Nog nooit heb ik iets vernomen over de vadermavo, de bijstandsvader, Vader Aarde, bevaderen, of de vader aller nederlagen. Ja, je hebt Vadertje Tijd, maar dat vind ik een sympathieker en sprookjesachtiger figuur dan die heftige, alomtegenwoordige Moeder Aarde. En de wens is de vader van de gedachte. Maar ja, dat is een neutrale uitdrukking, en bovendien redelijk nietszeggend.
Misschien was het als verzet tegen al dat ongezellige ge- ‘moeder-’ dat alles wat met moederschap te maken heeft de laatste tien jaar ‘mama-’ wordt genoemd. Je hebt mamamagazines, mamacursussen, mamazelfmaakkleding en mamamiddagen. Daar kan ik - ja, het is ook nooit goed - heel slecht tegen. Natuurlijk, ik noem mezelf weleens ‘mama’ tegen de kinderen (dreigend: ‘Mama begint nu héél boos te worden!’). Maar ik hoef geen op mij gerichte producten die zichzelf aanprijzen als ‘voor mama’. Alsof ik zelf een mamazeggend papkind ben.

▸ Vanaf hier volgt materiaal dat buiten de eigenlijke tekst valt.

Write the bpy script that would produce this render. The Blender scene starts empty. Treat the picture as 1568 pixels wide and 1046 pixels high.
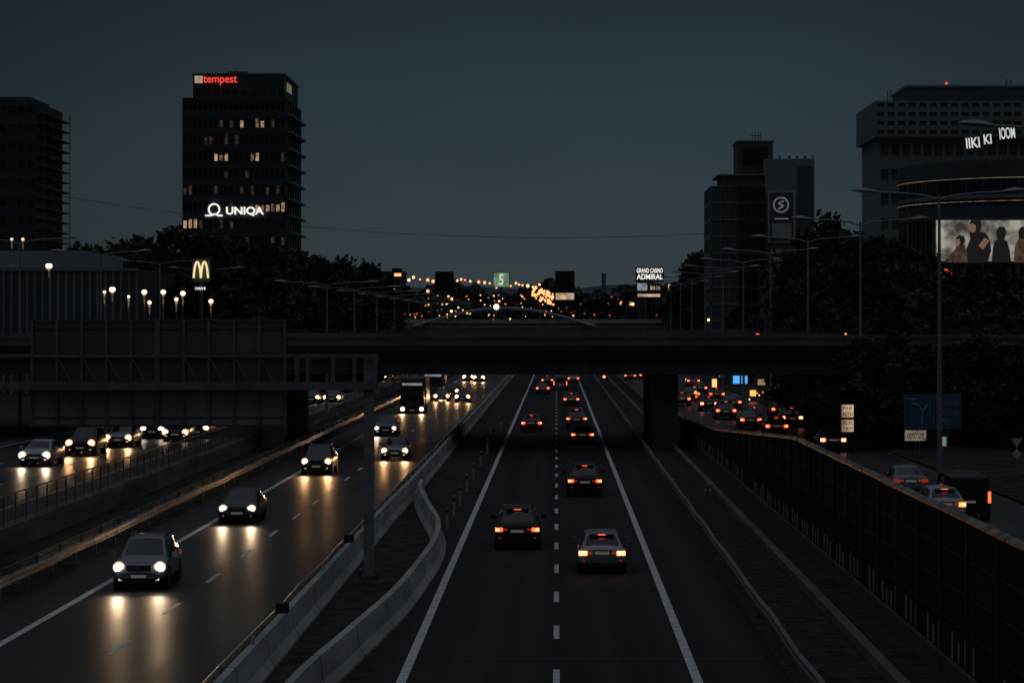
import bpy, math, random
from mathutils import Vector, Matrix
random.seed(7)
R=random.random
def U(a,b): return a+(b-a)*R()
F=3600.0; CX=852.0; HY=496.0; CH=9.1
def PX(px,d): return (px-CX)*d/F
def PZ(py,d): return CH-(py-HY)*d/F
scene=bpy.context.scene
col=scene.collection

# ---------------- materials ----------------
MATS={}
def mat(name,c,rough=.6,metal=0,var=.25,scale=3.0,spec=.5,bump=0,bscale=40,em=None,es=0,sample=True,rvar=0,coords='Object',stretch=None,det=3):
    m=bpy.data.materials.new(name); m.use_nodes=True
    nt=m.node_tree; b=nt.nodes['Principled BSDF']
    tc=nt.nodes.new('ShaderNodeTexCoord'); vec=tc.outputs[coords]
    if stretch:
        mp=nt.nodes.new('ShaderNodeMapping'); mp.inputs['Scale'].default_value=stretch
        nt.links.new(vec,mp.inputs[0]); vec=mp.outputs[0]
    n=nt.nodes.new('ShaderNodeTexNoise'); n.inputs['Scale'].default_value=scale; n.inputs['Detail'].default_value=det
    nt.links.new(vec,n.inputs['Vector'])
    r=nt.nodes.new('ShaderNodeValToRGB')
    r.color_ramp.elements[0].position=.3; r.color_ramp.elements[1].position=.7
    r.color_ramp.elements[0].color=(*[x*(1-var) for x in c],1); r.color_ramp.elements[1].color=(*[min(1,x*(1+var)) for x in c],1)
    nt.links.new(n.outputs['Fac'],r.inputs[0]); nt.links.new(r.outputs[0],b.inputs['Base Color'])
    b.inputs['Roughness'].default_value=rough; b.inputs['Metallic'].default_value=metal
    b.inputs['Specular IOR Level'].default_value=spec
    if rvar:
        mr=nt.nodes.new('ShaderNodeMapRange'); mr.inputs['From Min'].default_value=.3; mr.inputs['From Max'].default_value=.7
        mr.inputs['To Min'].default_value=max(0.03,rough-rvar); mr.inputs['To Max'].default_value=min(1,rough+rvar)
        nt.links.new(n.outputs['Fac'],mr.inputs[0]); nt.links.new(mr.outputs[0],b.inputs['Roughness'])
    if bump:
        n2=nt.nodes.new('ShaderNodeTexNoise'); n2.inputs['Scale'].default_value=bscale; n2.inputs['Detail'].default_value=3
        nt.links.new(vec,n2.inputs['Vector'])
        bp=nt.nodes.new('ShaderNodeBump'); bp.inputs['Strength'].default_value=bump; bp.inputs['Distance'].default_value=.02
        nt.links.new(n2.outputs['Fac'],bp.inputs['Height']); nt.links.new(bp.outputs[0],b.inputs['Normal'])
    if em:
        b.inputs['Emission Color'].default_value=(*em,1); b.inputs['Emission Strength'].default_value=es
        if not sample: m.cycles.emission_sampling='NONE'
    MATS[name]=m; return m
def glow(name,c,s,sample=False,vary=0,vs=1.):
    m=mat(name,(.02,.02,.02),em=c,es=s,sample=sample)
    if vary:
        nt=m.node_tree; b=nt.nodes['Principled BSDF']; n=nt.nodes.new('ShaderNodeTexNoise'); n.inputs['Scale'].default_value=vs; n.inputs['Detail'].default_value=4
        nt.links.new(nt.nodes['Texture Coordinate'].outputs['Object'],n.inputs['Vector'])
        mr=nt.nodes.new('ShaderNodeMapRange'); mr.inputs['From Min'].default_value=.35; mr.inputs['From Max'].default_value=.62; mr.inputs['To Min'].default_value=s*(1-vary); mr.inputs['To Max'].default_value=s*(1+vary)
        nt.links.new(n.outputs['Fac'],mr.inputs[0]); nt.links.new(mr.outputs[0],b.inputs['Emission Strength'])
    return m

mat('ground_soil',(.048,.050,.046),.95,var=.5,scale=.25,spec=.1)
mat('grass',(.042,.050,.034),.95,var=.6,scale=.8,spec=.1,bump=.6,bscale=6)
def asphalt(name,base,rough,spec,rv):
    m=mat(name,(base*.97,base*1.0,base*1.12),rough,var=.25,scale=.35,spec=spec,bump=.12,bscale=30,rvar=rv,stretch=(1,.12,1),det=6)
    nt=m.node_tree;b=nt.nodes['Principled BSDF']
    tc=nt.nodes['Texture Coordinate']
    w=nt.nodes.new('ShaderNodeTexNoise'); w.inputs['Scale'].default_value=1.1;w.inputs['Detail'].default_value=3
    mp=nt.nodes.new('ShaderNodeMapping'); mp.inputs['Scale'].default_value=(1,.004,1)
    nt.links.new(tc.outputs['Object'],mp.inputs[0]); nt.links.new(mp.outputs[0],w.inputs['Vector'])
    g=nt.nodes.new('ShaderNodeTexNoise'); g.inputs['Scale'].default_value=9; g.inputs['Detail'].default_value=8
    nt.links.new(tc.outputs['Object'],g.inputs['Vector'])
    ma=nt.nodes.new('ShaderNodeMath'); ma.operation='ADD'
    nt.links.new(w.outputs['Fac'],ma.inputs[0]); nt.links.new(g.outputs['Fac'],ma.inputs[1])
    mr=nt.nodes.new('ShaderNodeMapRange'); mr.inputs['From Min'].default_value=.6; mr.inputs['From Max'].default_value=1.4
    mr.inputs['To Min'].default_value=.45; mr.inputs['To Max'].default_value=1.55
    nt.links.new(ma.outputs[0],mr.inputs[0])
    mx=nt.nodes.new('ShaderNodeVectorMath'); mx.operation='SCALE'
    src=b.inputs['Base Color'].links[0].from_socket
    nt.links.new(src,mx.inputs[0]); nt.links.new(mr.outputs[0],mx.inputs['Scale']); nt.links.new(mx.outputs[0],b.inputs['Base Color'])
    return m
asphalt('asphalt_dry',.036,.70,.07,.1)
asphalt('asphalt_wet',.032,.42,.26,.07)
asphalt('asphalt_street',.034,.40,.27,.1)
mat('gravel',(.046,.047,.045),.95,var=.5,scale=1.5,spec=.1,bump=.8,bscale=12)
mat('white_paint',(.72,.75,.75),.6,var=.26,scale=2.5,spec=.3,det=6)
mat('concrete',(.44,.46,.46),.8,var=.3,scale=.8,spec=.25,bump=.3,bscale=8,stretch=(1,.3,1.5),det=5)
mat('kerb_concrete',(.17,.17,.17),.85,var=.35,scale=.8,spec=.2,stretch=(1,.3,1))
mat('concrete_dark',(.095,.102,.105),.85,var=.35,scale=.5,spec=.2)
mat('bridge_fascia',(.15,.16,.165),.85,var=.3,scale=.3,spec=.2)
mat('pale_parapet',(.46,.50,.52),.85,var=.2,scale=.2,spec=.2)
mat('galv_amber',(.62,.52,.40),.36,.95,var=.25,scale=2.,rvar=.10,bump=.25,bscale=3)  # warm base tint imitates amber headlight glints along the rail
mat('galv_dull',(.22,.23,.24),.55,.6,var=.25,scale=2.)
mat('pole_paint',(.11,.12,.13),.5,.3,var=.2)
mat('lamp_paint',(.27,.29,.31),.5,.3,var=.2)
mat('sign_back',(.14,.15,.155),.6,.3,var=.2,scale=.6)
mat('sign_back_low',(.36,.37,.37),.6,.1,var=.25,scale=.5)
mat('noise_panel',(.022,.023,.024),.85,var=.4,scale=.7,spec=.1)
mat('noise_post',(.030,.031,.032),.7,var=.3,spec=.2)
mat('cap_metal',(.42,.33,.25),.34,.95,var=.6,scale=1.2,rvar=.15,bump=.6,bscale=2.5)  # orange base colour paints in the amber glint of the cap
mat('rubber',(.015,.015,.015),.8,var=.1)
mat('trim',(.02,.02,.021),.5,var=.1)
mat('glass_car',(.012,.015,.018),.07,var=.1,spec=.9)
mat('rim',(.3,.3,.31),.35,.8,var=.1)
mat('plate',(.6,.6,.58),.5,var=.1,em=(1,.95,.8),es=.05,sample=False)
mat('bark',(.05,.042,.033),.9,var=.4,scale=2)
mat('leaf',(.064,.072,.052),.8,var=.6,scale=.6,spec=.1)  # leaf colours raised a little in place of haze
mat('leaf_dark',(.036,.042,.036),.85,var=.6,scale=.5,spec=.08)
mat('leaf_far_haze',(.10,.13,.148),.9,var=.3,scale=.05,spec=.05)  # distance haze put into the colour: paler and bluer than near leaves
mat('tower_wall',(.042,.058,.068),.55,var=.2,scale=.3)  # wall colour lifted to stand in for distance haze
mat('tower_glass',(.012,.017,.021),.14,var=.3,scale=.2,spec=.5)
mat('tower_slab',(.24,.28,.30),.7,var=.2)
mat('grey_wall',(.22,.265,.29),.8,var=.15,scale=.2)  # lightened base, haze on far facades is in the colour
mat('grey_wall2',(.28,.33,.35),.8,var=.15,scale=.2)
mat('dark_wall',(.082,.102,.115),.7,var=.2,scale=.2)  # raised likewise in place of real haze
mat('window_dark',(.015,.02,.024),.15,var=.5,scale=.4,spec=.5)
mat('blue_sign',(.008,.03,.07),.5,var=.15,em=(.03,.12,.3),es=.022,sample=False)
mat('sign_legend',(.26,.28,.29),.5,var=.1)
mat('sign_white',(.55,.56,.55),.5,var=.1)
mat('reflect_post',(.40,.40,.40),.6,var=.2)
glow('lit_window',(1,.66,.36),.30,vary=.7,vs=1.3)
glow('lit_window_dim',(1,.66,.38),.09,vary=.8,vs=1.3)
glow('lit_window_faint',(1,.66,.4),.022,vary=.8,vs=1.3)
glow('white_sign',(1,.98,.9),1.0)
glow('white_sign_soft',(1,.98,.95),.6)
glow('white_sign_dim',(.9,.95,1),.22,vary=.4,vs=1.)
glow('logo_grey',(.85,.93,1),.13)
glow('red_sign',(1,.07,.05),1.0)
glow('yellow_sign',(1,.82,.42),.95)
glow('cream_sign',(1,.72,.44),.46,vary=.5,vs=.35)
glow('ring_light',(1,.70,.42),.20,vary=.4,vs=.35)
glow('cream_sign_dim',(1,.8,.55),.13,vary=.5,vs=1.35)
glow('green_sign',(.45,.85,.45),.26,vary=.4,vs=.3)
glow('blue_lit',(.1,.45,1),1.0)
glow('orange_lamp',(1,.33,.11),2.3)
glow('warm_lamp',(1,.54,.25),2.4)
glow('lamp_globe',(1,.66,.38),3.0)
glow('head_core',(1,.68,.36),26,True)
glow('head_ring',(1,.42,.14),1.35)  # glowing surround imitates the glare halo of the headlamp
glow('head_core_w',(1,.88,.72),26,True)
glow('head_ring_w',(1,.78,.56),1.0)  # whiter version of the imitated headlamp glare
glow('tail',(1,.11,.04),2.4)
glow('tail_hot',(1,.32,.14),3.6)
glow('tail_dim',(1,.06,.03),.28)
glow('red_far',(1,.07,.03),1.5)
glow('amber',(1,.36,.07),1.9)
for k,c,me in (('silver',(.34,.37,.40),.6),('white',(.5,.53,.56),.1),('black',(.014,.015,.017),.2),('grey',(.10,.11,.12),.5)):
    mat('paint_'+k,c,.28,me,var=.08,spec=.6)
def pic_mat():
    m=bpy.data.materials.new('billboard_picture'); m.use_nodes=True; nt=m.node_tree; b=nt.nodes['Principled BSDF']
    tc=nt.nodes.new('ShaderNodeTexCoord'); n=nt.nodes.new('ShaderNodeTexNoise'); n.inputs['Scale'].default_value=.5; n.inputs['Detail'].default_value=5
    nt.links.new(tc.outputs['Object'],n.inputs['Vector']); r=nt.nodes.new('ShaderNodeValToRGB'); e=r.color_ramp.elements
    e[0].position=.36; e[0].color=(.05,.045,.04,1); e[1].position=.60; e[1].color=(.46,.44,.39,1)
    x=e.new(.46); x.color=(.16,.145,.125,1); x=e.new(.53); x.color=(.30,.275,.24,1)
    nt.links.new(n.outputs['Fac'],r.inputs[0]); nt.links.new(r.outputs[0],b.inputs['Emission Color']); b.inputs['Emission Strength'].default_value=.72
    b.inputs['Base Color'].default_value=(.05,.05,.05,1); m.cycles.emission_sampling='NONE'; MATS['picture']=m
pic_mat()
glow('poster_skin',(.75,.42,.26),.22); glow('poster_dark',(.6,.55,.6),.014); glow('poster_mid',(.7,.45,.3),.07,vary=.5,vs=1.5)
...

Maar toen was ik met mijn laptop bij de computerwinkel omdat hij haperde, en opperde ik dat er misschien eens een nieuw moederbord in moest. Dat klonk ineens heel goed. Het moederbord. Het geheimzinnige ding waarop alle computers ter wereld draaien, en dus de hele wereld draaiende gehouden wordt. Eindelijk een terecht gebruik van het woord moeder.